Relationships require work.
Intimate, deep relationships don't develop overnight. They are forged through time and fires of adversity.
When a relationship is a priority, it won't always be convenient and will take precedent over other important things.
When a true friend calls, I don't let it go to voicemail. I pick up the phone. I listen. I share.
When there is a need, plans aren't just discussed. Obligations and responsibilities are rearranged and postponed. My agenda takes a backseat and my focus is purposefully realigned.
God has blessed me with friends, true friends with whom I have this kind of bond - where time and distance do not diminish our true sisterhood because we still periodically stop and reconnect.
Recently, the Holy Spirit prompted me to reconnect with another relationship that in my "busy-ness" I had not even realized that I had neglected.
Since I was a teen, I would proudly state that my faith wasn't a religion, that I had a "relationship" with my God. But lately, my relationship with Him had become pretty one-sided.
I was using Him. I would squeeze in a few moments here and there for a quick look-see in His word and I would check off my worship attendance, trying to convince myself that I had spent time with Him. I tacked Him onto my routines and schedule, but I rarely made true time for Him. And, if He was trying to speak into my life, I was too busy with my own agenda that I could not hear Him.

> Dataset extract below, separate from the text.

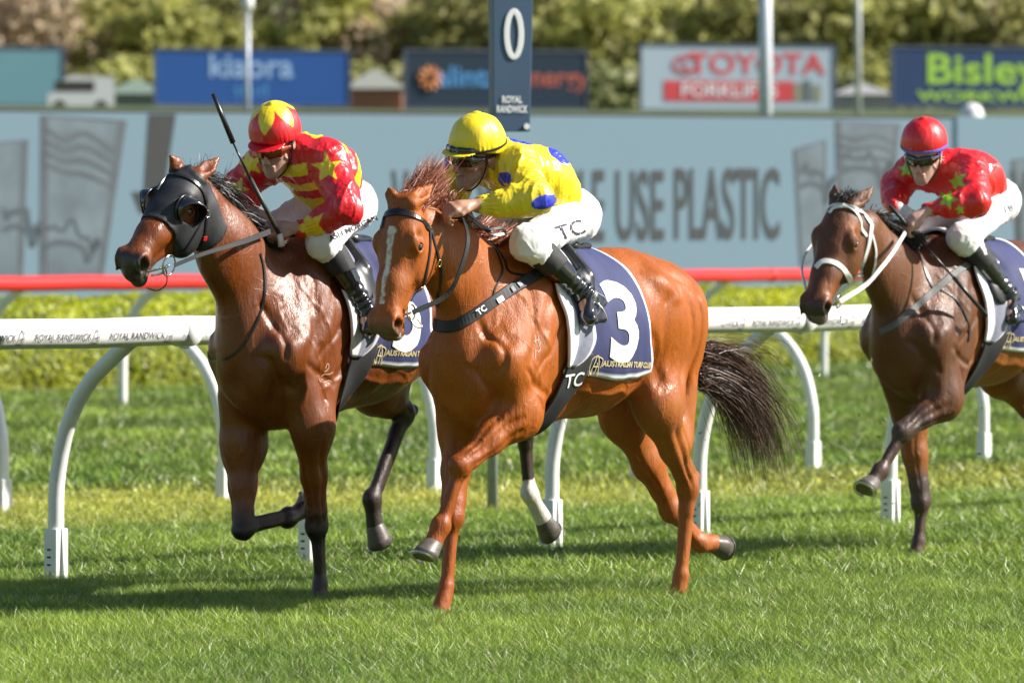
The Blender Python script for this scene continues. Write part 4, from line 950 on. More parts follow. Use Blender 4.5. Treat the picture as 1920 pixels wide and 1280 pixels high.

If I treated any of my relationships, including the one with my husband, the way I was treating my relationship with God, I would be pretty lonely and my marriage would be in deep trouble. I would never dare be so self-centered to expect any of them to only respond when it "worked" for me.
Yet, a true relationship with God is an amazing and unique thing. In addition to Him being Creator and King of kings, He is intimately involved in the details of my life. While I was still a sinner and knowing how I would neglect our relationship, He still DIED on my behalf.
Yet, here I was trying to regulate Him to my timeframe and my prefered means of communication. Ouch.
So this summer, when, by His graciousness, the "busy-ness" has subsided, He has gently reminded me that this sanctification process is accomplished through a two-way relationship. No, I haven't upheld my end of successful relationship, but He hasn't neglected His. (I can relate to those rebellious Israelites all too well.)
He is wanting to connect with me on a deeper level. He is communicating old truths in new ways. He is calling me to pursue Him as priority, not a part, of my daily living- coming and going, inhaling and exhaling.
Please don't think I've got this all figured out. I don't. For the first time in a long time, I am seeing Him with fresh eyes. He has humbled me, but He has not broken me. I am thankful for both.
My relationship with Him looks and feels different than it ever has before. It's a little scary and even overwhelming, but I trust Him, or at least I am trying to.
I cannot continue to approach my relationship with Christ with anything less than I would any other significant relationship in my life.